Los Angeles Cemetery Ass'n v. City of Los Angeles
Before: Foote
Synopsis
Dedication of Street — Grant upon Conditions — Public User — Forfeiture — Neglect to Grade Street. •— Land granted to a city by a corporation, in pursuance of a resolution of the directors of the corporation granting it for a public road and highway, on the condition that a fence thereon be removed and reset on the line of the road at the expense of the city, and that the street be graded at the city’s expense, becomes a public street, subject to the conditions named, upon its acceptance and user by the city; and the city does not forfeit its right to use it as a public street simply because it does not grade it when required to do so by the corporation, but it must be apparent that the city will not grade it at its expense, or at all, before the corporation can reclaim the land.
Foote, C. This action was brought to quiet title to a strip of land in the city of Los Angeles.
[422]The plaintiff, a corporation formed for cemetery purposes, owned about seventy acres of land in the city aforesaid, which included that in controversy here. Its board of directors passed a resolution which ran thus: —
“ Aug. 25, 1885. The- board held a special meeting this date. All the directors, to wit, A. H. Judson, V. Ponet, I. W. Lord, Fred. Dobs and A. E. Pomeroy, being present. It was moved and carried that a strip of land forty feet in width off and along the south line of the present Evergreen Cemetery lands, and being the south line of lots 1 and 2 in block 73, Hancock’s survey, be granted for a public road and highway, on the condition that the fence be removed and reset on the line of the road, said work to be done at the expense of the city, and also that the street be graded at the city’s expense. On motion, meeting adjourned.
“ Attest: A. E. Pomeroy, Sec.”
The president of the corporation, A. H. Judson, on the 7th of September, 1885, made a conveyance of the land described in the resolution to the defendant, which, after describing the land, reads thus: “ Said piece of land being for the purpose of a street or highway; and in the event of its ceasing to be used as such public street or highway, the said land to revert to the said corporation grantor. Grantor reserving the right to remove the fence on said land at any time within six months from the date of the acceptance of this deed.”

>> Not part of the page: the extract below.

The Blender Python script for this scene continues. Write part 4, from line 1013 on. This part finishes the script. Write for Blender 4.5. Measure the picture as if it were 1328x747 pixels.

The defendant, in pursuance of the resolution, removed the fence, and within a very short time after the 7th of September, 1885, the strip of land began to be and has been ever since used for public travel, and in the year 1887 the defendant, by its proper- officers, changed the name of this strip of land from Aliso Avenue Extension to First Street; it also appears that the property owners on the side of this strip, opposite the cemetery property from which it was taken, deeded to the city certain land which was also used as part of this public street.